England insist the prognosis is good. Andrew Flintoff's latest ankle injury is not linked to the bone spur problem that has afflicted him for much of the last two years. An exploratory arthroscopy might discover something the MRI scan has missed. All will be well, and he will be fit as a fiddle in no time.

But what if? What if the constant degeneration of Flintoff's ankle really signifies what English cricket dreads — that the hulking all-rounder who has been the embodiment of England's rise to second-ranked Test nation in the world is entering the twilight of his career?

Flintoff will rage against the thought, and the ECB will talk glibly of scaremongering, but Flintoff was realistically out of the West Indies series before the Lord's Test, and they never remotely dared to voice the possibility. A gambler would want decent odds before betting on both Flintoff and Simon Jones charging in for the next Ashes series.

If England's forward planning really is as detailed as they like to imagine, they should today ask the unpalatable question. They can ask it silently, so nobody knows; they can ask it hoping not to need the answer for five years or more; they can deny that they are asking it at all. But they should be asking all the same: "Just who is the next Freddie Flintoff?"

Even the best cricket side in the world, Australia, have agonised over their failure to find a world-class all-rounder. Opinions vary, but a player capable of averaging more than 35 with the bat and under 30 with the ball would be pretty indispensable. In his 66 Tests, Flintoff averages 32 with both. Add high-class slip fielding and a sweat-laden `je ne sais quoi' and it feels much higher than that.

The best Australia have come up with is Shane Watson, a skilful all-rounder of some fragility, not just physical but mental. Australia's desire for Watson to answer their dreams is so overpowering that their captain, Ricky Ponting, one of the finest batsmen ever to draw breath, speaks of him in awestruck terms. Watson might well make a fine one-day all-rounder, but if he is ever a permanent force in the Test side there will be so many judges eating their words that it will resemble cricket's version of Super Size Me.

England can probably fiddle through the summer on four bowlers. This is arguably the weakest West Indies side to visit England since 1939, so the lack of a five-strong attack will cause no alarms. Unless the summer turns pitches startlingly benign, they will probably get away with the same liberties against India, who have yet to appoint a new coach. England can also fiddle through one-day cricket where the likes of Paul Collingwood and even Michael Vaughan can manage a spell.

But when the going gets tough, Flintoff is indispensable. The Ashes series in 2005 was based upon four fast bowlers giving the Australians no respite, with Ashley Giles' slow left-arm in reserve. The development of Monty Panesar might enable England to survive with three fast bowlers, but only if he bowls long containing spells, to the detriment of his development as an attacking bowler.

As for the county circuit, no Flintoff exists.
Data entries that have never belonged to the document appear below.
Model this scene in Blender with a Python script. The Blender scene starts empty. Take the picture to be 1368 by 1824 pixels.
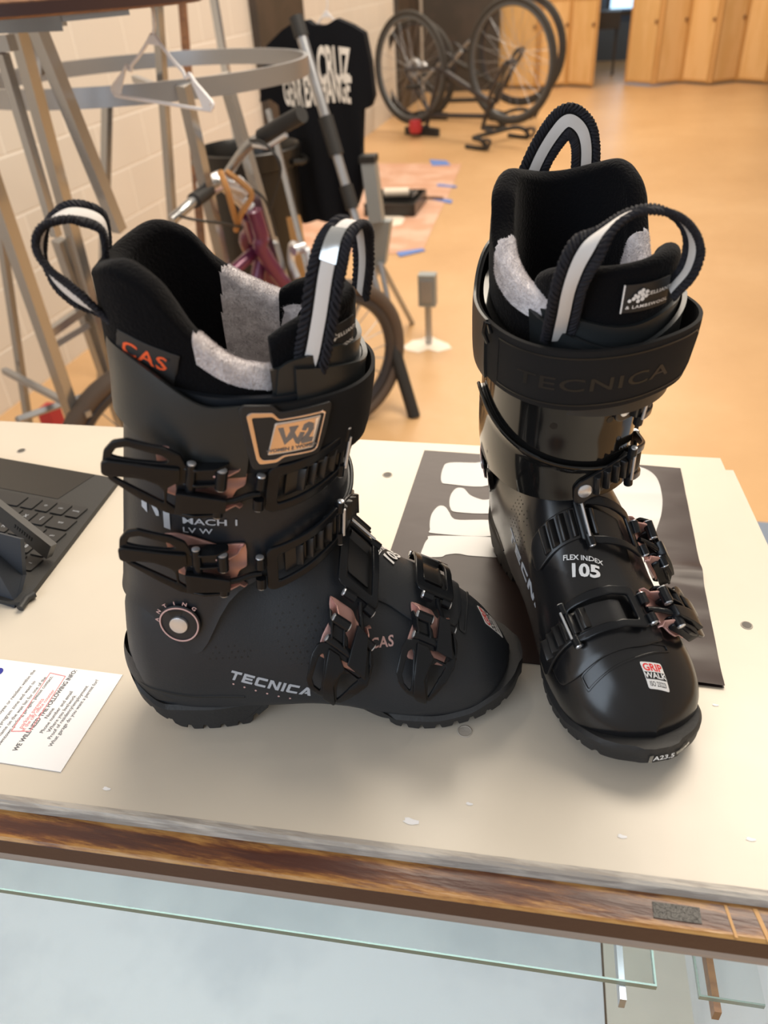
import bpy, bmesh, math, random
import numpy as np
from math import radians, sin, cos, tan, pi, sqrt, atan2, exp
from mathutils import Vector, Matrix, noise
from mathutils.geometry import tessellate_polygon

random.seed(7)
SC = bpy.context.scene
COL = SC.collection

# ------------------------------------------------------------------ camera
ZC = 0.86                                   # height of the counter top
CAM = Vector((0, 0, ZC + 0.425))
FPX = 1380.0
def cam_basis(p, r, yaw):
    f = Vector((sin(yaw)*cos(p), cos(yaw)*cos(p), -sin(p)))
    rt = Vector((cos(yaw), -sin(yaw), 0)); up = rt.cross(f)
    return rt*cos(r)+up*sin(r), -rt*sin(r)+up*cos(r), f
RT, UP, FW = cam_basis(radians(35.2), radians(-3.8), radians(-15.6))
cam = bpy.data.cameras.new('camera'); camo = bpy.data.objects.new('camera', cam); COL.objects.link(camo)
camo.matrix_world = Matrix(((RT.x, UP.x, -FW.x, CAM.x), (RT.y, UP.y, -FW.y, CAM.y), (RT.z, UP.z, -FW.z, CAM.z), (0, 0, 0, 1)))
cam.sensor_fit = 'VERTICAL'; cam.sensor_height = 36; cam.sensor_width = 27; cam.lens = 36*FPX/1824
cam.clip_start = 0.02; cam.clip_end = 60
cam.dof.use_dof = True; cam.dof.focus_distance = 0.56; cam.dof.aperture_fstop = 7.5
SC.camera = camo
SC.view_settings.view_transform = 'Standard'; SC.view_settings.look = 'None'
SC.view_settings.gamma = 1; SC.view_settings.exposure = 0.08; SC.view_settings.use_curve_mapping = False

# ------------------------------------------------------------------ world and lights
W = bpy.data.worlds.new('world'); SC.world = W; W.use_nodes = True
W.node_tree.nodes['Background'].inputs[0].default_value = (1.0, 0.93, 0.85, 1)
W.node_tree.nodes['Background'].inputs[1].default_value = 0.42
def area(name, loc, look, sx, sy, power, color):
    l = bpy.data.lights.new(name, 'AREA'); l.shape = 'RECTANGLE'; l.size = sx; l.size_y = sy; l.energy = power; l.color = color
    o = bpy.data.objects.new(name, l); COL.objects.link(o); o.location = loc
    o.rotation_euler = (Vector(look)-Vector(loc)).to_track_quat('-Z', 'Y').to_euler(); return o
area('ceiling_light', (0.3, 1.9, 3.0), (0.0, 0.7, 0.8), 2.4, 1.0, 88, (1.0, 0.88, 0.72))
area('ceiling_light', (-0.6, 4.6, 3.3), (-0.6, 4.6, 0), 2.6, 1.4, 100, (1.0, 0.87, 0.72))
area('ceiling_light', (-0.4, 8.2, 3.3), (-0.4, 8.4, 0), 3.0, 1.6, 118, (1.0, 0.84, 0.66))
area('window_daylight', (-1.5, -1.9, 1.9), (0.0, 0.5, 0.75), 2.6, 1.8, 55, (0.72, 0.85, 1.0))
for x, y in ((0.55, 1.15), (0.8, 0.7)):
    l = bpy.data.lights.new('track_spot', 'POINT'); l.energy = 4; l.shadow_soft_size = 0.04; l.color = (1, .93, .85)
    o = bpy.data.objects.new('track_spot', l); o.location = (x, y, 2.9); COL.objects.link(o)

# ------------------------------------------------------------------ pixel geometry helpers
def ray(px, py):
    return (RT*(px-684) - UP*(py-912) + FW*FPX).normalized()
def onz(px, py, z=0.0):
    d = ray(px, py); return CAM + d*((z-CAM.z)/d.z)
def at(px, py, Y):
    d = ray(px, py); return CAM + d*((Y-CAM.y)/d.y)
def atx(px, py, X):
    d = ray(px, py); return CAM + d*((X-CAM.x)/d.x)

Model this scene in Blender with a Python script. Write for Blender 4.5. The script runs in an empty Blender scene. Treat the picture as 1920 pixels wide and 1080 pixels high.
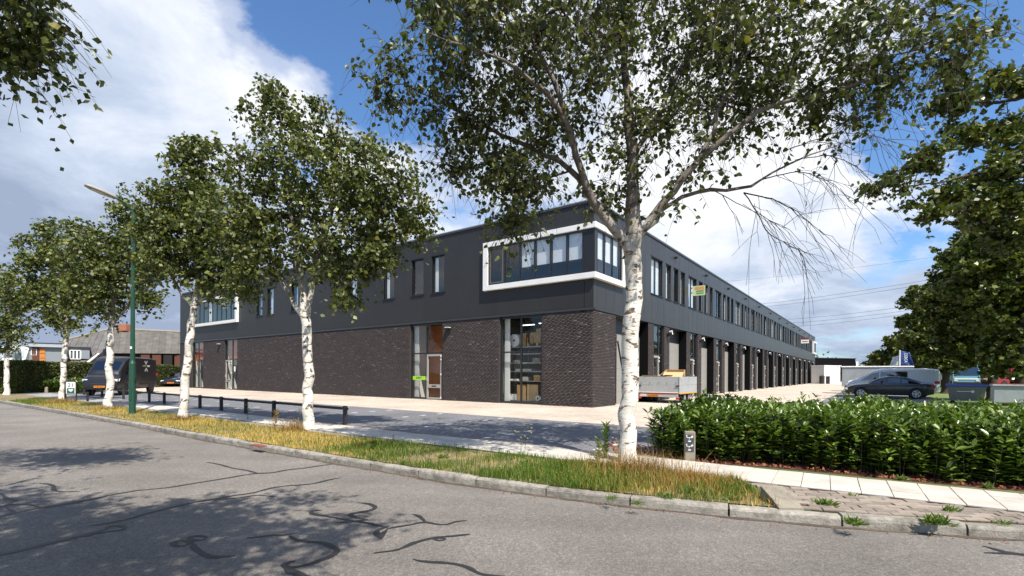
import bpy, math, random
import numpy as np
from mathutils import Vector, Matrix

# ------------------------------------------------------------------ camera, sky, sun, exposure
scene = bpy.context.scene
FPX = 925.0            # focal length in photo pixels (photo 1920 wide)
HORI = 701.5           # horizon row
ROLL = 0.00517
CAM_H = 1.35
cam_d = bpy.data.cameras.new('camera')
cam = bpy.data.objects.new('camera', cam_d)
scene.collection.objects.link(cam)
cam.location = (0, 0, CAM_H)
cam.rotation_euler = (math.pi / 2, -ROLL, 0)
cam_d.sensor_width = 36.0
cam_d.lens = FPX / 1920 * 36.0
cam_d.shift_y = (HORI - 540) / 1920
cam_d.clip_start = 0.05
cam_d.clip_end = 6000
scene.camera = cam

SUN_EL = math.radians(55)
SUN_H = Vector((0.47, -0.883, 0)).normalized()      # horizontal direction towards the sun
sun_dir = Vector((SUN_H.x * math.cos(SUN_EL), SUN_H.y * math.cos(SUN_EL), math.sin(SUN_EL)))
sd = bpy.data.lights.new('sun', 'SUN')
sd.energy = 5.0
sd.angle = math.radians(0.5)
sd.color = (1.0, 0.94, 0.85)
sun = bpy.data.objects.new('sun', sd)
scene.collection.objects.link(sun)
sun.rotation_euler = sun_dir.to_track_quat('Z', 'Y').to_euler()
sun.location = (0, 0, 60)

world = bpy.data.worlds.new('World')
scene.world = world
world.use_nodes = True
scene.view_settings.view_transform = 'Standard'
scene.view_settings.look = 'None'
scene.view_settings.gamma = 1.0
scene.view_settings.use_curve_mapping = False
scene.view_settings.exposure = 0.66
scene.render.film_transparent = False
try:
    scene.cycles.max_bounces = 6
    scene.cycles.transparent_max_bounces = 12
    scene.cycles.caustics_reflective = False
    scene.cycles.caustics_refractive = False
except Exception:
    pass

rng = np.random.default_rng(7)
random.seed(7)


def ray(x, y):
    """photo pixel -> (X/Y, Z/Y) of the viewing ray"""
    u, v = x - 960.0, HORI - y
    c, s = math.cos(ROLL), math.sin(ROLL)
    return (u * c - v * s) / FPX, (u * s + v * c) / FPX


def P(x, y, Y):
    p, q = ray(x, y)
    return np.array((p * Y, Y, CAM_H + q * Y))


def G(x, y, z=0.0):
    """photo pixel on the level z"""
    p, q = ray(x, y)
    Y = (z - CAM_H) / q
    return np.array((p * Y, Y, z))


# ---- sky: physical sky with clouds mixed in
class NT:
    def __init__(s, tree):
        s.t = tree; s.n = tree.nodes; s.l = tree.links
    def add(s, kind, **kw):
        nd = s.n.new(kind)
        ins = kw.pop('ins', {})
        for k, v in kw.items():
            setattr(nd, k, v)
        for k, v in ins.items():
            s.put(nd, k, v)
        return nd
    def put(s, nd, k, v):
        sock = nd.inputs[k]
        if isinstance(v, bpy.types.NodeSocket):
            s.l.new(v, sock)
        elif isinstance(v, bpy.types.Node):
            s.l.new(v.outputs[0], sock)
        else:
            sock.default_value = v
    def math(s, op, a, b=0.0, clamp=False):
        nd = s.add('ShaderNodeMath', operation=op, use_clamp=clamp)
        s.put(nd, 0, a); s.put(nd, 1, b)
        return nd.outputs[0]
    def ramp(s, fac, stops, mode='LINEAR'):
        nd = s.add('ShaderNodeValToRGB')
        s.put(nd, 'Fac', fac)
        cr = nd.color_ramp
        cr.interpolation = mode
        while len(cr.elements) < len(stops):
            cr.elements.new(0.5)
        for e, (p, c) in zip(cr.elements, stops):
            e.position = p
            if not hasattr(c, '__len__'):
                c = (c, c, c)
            e.color = (c[0], c[1], c[2], 1)
        return nd.outputs['Color']
    def mix(s, fac, a, b, blend='MIX'):
        nd = s.add('ShaderNodeMixRGB', blend_type=blend)
        for k, v in (('Fac', fac), ('Color1', a), ('Color2', b)):
            if isinstance(v, tuple) and len(v) == 3:
                v = (*v, 1)
            s.put(nd, k, v)
        return nd.outputs[0]
    def noise(s, vec, scale, detail=4.0, rough=0.5, dist=0.0, out='Fac'):
        nd = s.add('ShaderNodeTexNoise')
        if vec is not None:
            s.put(nd, 'Vector', vec)
        s.put(nd, 'Scale', scale); s.put(nd, 'Detail', detail); s.put(nd, 'Roughness', rough); s.put(nd, 'Distortion', dist)
        return nd.outputs[out]


w = NT(world.node_tree)
w.n.clear()
sky = w.add('ShaderNodeTexSky', sky_type='NISHITA')
sky.sun_disc = False
sky.sun_elevation = SUN_EL
sky.sun_rotation = math.atan2(SUN_H.x, SUN_H.y)
sky.air_density = 1.0
sky.dust_density = 0.6
sky.ozone_density = 3.0
tc = w.add('ShaderNodeTexCoord')
nrm = w.add('ShaderNodeVectorMath', operation='NORMALIZE', ins={0: tc.outputs['Generated']})
sep = w.add('ShaderNodeSeparateXYZ', ins={0: nrm.outputs[0]})
zz = w.math('ADD', w.math('MAXIMUM', sep.outputs['Z'], 0.0), 0.22)
cx = w.math('DIVIDE', sep.outputs['X'], zz)
cy = w.math('DIVIDE', sep.outputs['Y'], zz)
cv = w.add('ShaderNodeCombineXYZ', ins={0: cx, 1: cy, 2: 0.37})


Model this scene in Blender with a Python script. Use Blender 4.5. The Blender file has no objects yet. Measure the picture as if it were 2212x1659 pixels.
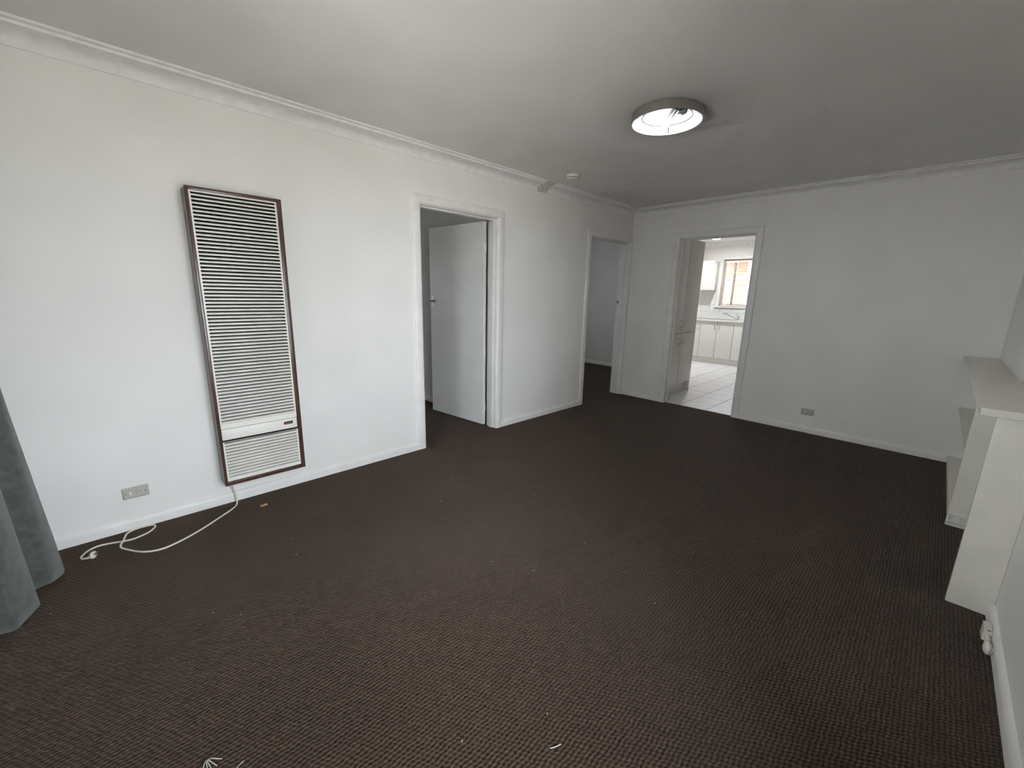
import bpy, bmesh, math, random
from mathutils import Vector, Matrix

random.seed(7)
SC = bpy.context.scene
COL = SC.collection

# ---------------------------------------------------------------- camera
def set_camera():
    f, yaw, pitch, roll = 887.082, 0.7984538, -0.2166804, 0.0214498
    pos = Vector((-5.12924, -3.03486, 1.36903))
    fw = Vector((math.cos(pitch)*math.cos(yaw), math.cos(pitch)*math.sin(yaw), math.sin(pitch)))
    rt = fw.cross(Vector((0, 0, 1))).normalized()
    up = rt.cross(fw)
    r2 = rt*math.cos(roll) + up*math.sin(roll)
    u2 = -rt*math.sin(roll) + up*math.cos(roll)
    cd = bpy.data.cameras.new('camera')
    cd.sensor_fit = 'HORIZONTAL'
    cd.sensor_width = 36.0
    cd.lens = f/2212.0*36.0
    cd.clip_start = 0.02
    co = bpy.data.objects.new('camera', cd)
    m = Matrix((r2, u2, -fw)).transposed().to_4x4()
    m.translation = pos
    co.matrix_world = m
    COL.objects.link(co)
    SC.camera = co
set_camera()

# ---------------------------------------------------------------- world, exposure, window portals, fill lamps
WORLD_STRENGTH = 1.0
EXPOSURE = 4.3
w = bpy.data.worlds.new('sky')
SC.world = w
w.use_nodes = True
bg = w.node_tree.nodes['Background']
bg.inputs['Color'].default_value = (0.84, 0.915, 1.0, 1)
bg.inputs['Strength'].default_value = WORLD_STRENGTH
vs = SC.view_settings
vs.view_transform = 'Standard'
vs.look = 'None'
vs.gamma = 1.0
vs.use_curve_mapping = False
vs.exposure = EXPOSURE
SC.display_settings.display_device = 'sRGB'
cy = SC.cycles
cy.max_bounces = 7; cy.diffuse_bounces = 5; cy.glossy_bounces = 2; cy.transmission_bounces = 2; cy.transparent_max_bounces = 6
cy.caustics_reflective = False; cy.caustics_refractive = False
cy.use_light_tree = False
cy.use_adaptive_sampling = True; cy.adaptive_threshold = 0.03; cy.adaptive_min_samples = 20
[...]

Peter Moores, an England coach who gives it more respect than his predecessor, Duncan Fletcher, would concede that. A long-term solution would be for Matt Prior to bat at six and the young Yorkshire leg-spinner, Adil Rashid, to become an England No. 7, but Shane Warne's leg-spin guru, Terry Jenner, has warned that Rashid needs at least two years to learn the complex art of leg-spin in county cricket.

Every English cricket supporter hopes it will not come to this. There is only one Freddie Flintoff. Or, as Kramer once said in Seinfeld: "Understudies are a very shifty bunch."